Lo scenario di una continua attenuazione del deterioramento economico ancora per qualche mese è quindi plausibile, accompagnato almeno inizialmente da politiche monetarie ancora favorevoli, anche se poco incisive.
Nel breve periodo, questo contesto può bastare ad alimentare la fiducia degli indici azionari in una graduale ripresa economica, a maggior ragione se le tensioni commerciali tra Cina e Stati Uniti dovessero sfociare in un epilogo favorevole, e se venisse evitato lo scenario peggiore nella telenovela della Brexit. Questa aspettativa di per sé contribuirebbe al consolidamento dei mercati obbligazionari a livelli meno estremi, ma ancora sostenuti da prospettive di inflazione molto basse. Come illustrato il mese scorso, tranne che nel caso di shock politici esogeni, nel corso dei prossimi mesi la performance dei fondi dovrà continuare a essere ricercata ancora di più nelle costruzioni di portafogli equilibrati, costituiti da una componente leggermente più significativa di titoli ciclici, e nella selezioni di titoli a buona visibilità.
Il 2018 ha rammentato quanto i mercati azionari siano diventati dipendenti dalla fiducia nel potere delle Banche Centrali di offrire agli investitori la liquidità richiesta. Questa assuefazione alla manna monetaria amplifica la questione della credibilità delle Banche Centrali come scenario di riferimento.

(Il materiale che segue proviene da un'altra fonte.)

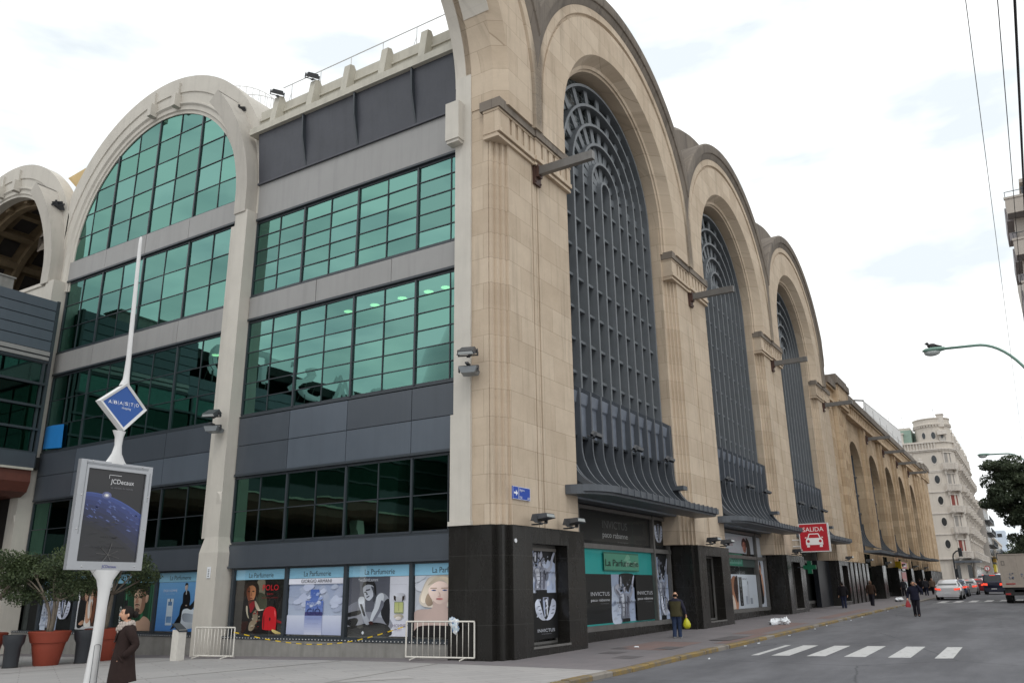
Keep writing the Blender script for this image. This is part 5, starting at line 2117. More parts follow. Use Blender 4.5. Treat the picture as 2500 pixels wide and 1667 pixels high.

Da questo punto di vista, è particolarmente imbarazzante che attualmente l’ottimismo dei mercati azionari sia parzialmente alimentato dal ripetuto fallimento delle Banche Centrali ad ancorare le aspettative di inflazione a livelli accettabili, un insuccesso che induce a scommettere sul protrarsi dei loro sforzi per far aumentare l’inflazione. L’attuale posizionamento molto prudente dei mercati giustifica una certa assunzione del rischio a breve termine, a maggior ragione alla luce dei primi segnali di stabilizzazione economica individuati nelle ultime settimane. Tuttavia l’equilibrio dei mercati finanziari, e in particolare di quelli valutari, poggia su basi fondamentalmente fragili, che giustificano il mantenimento di un livello elevato di attenzione nel medio periodo.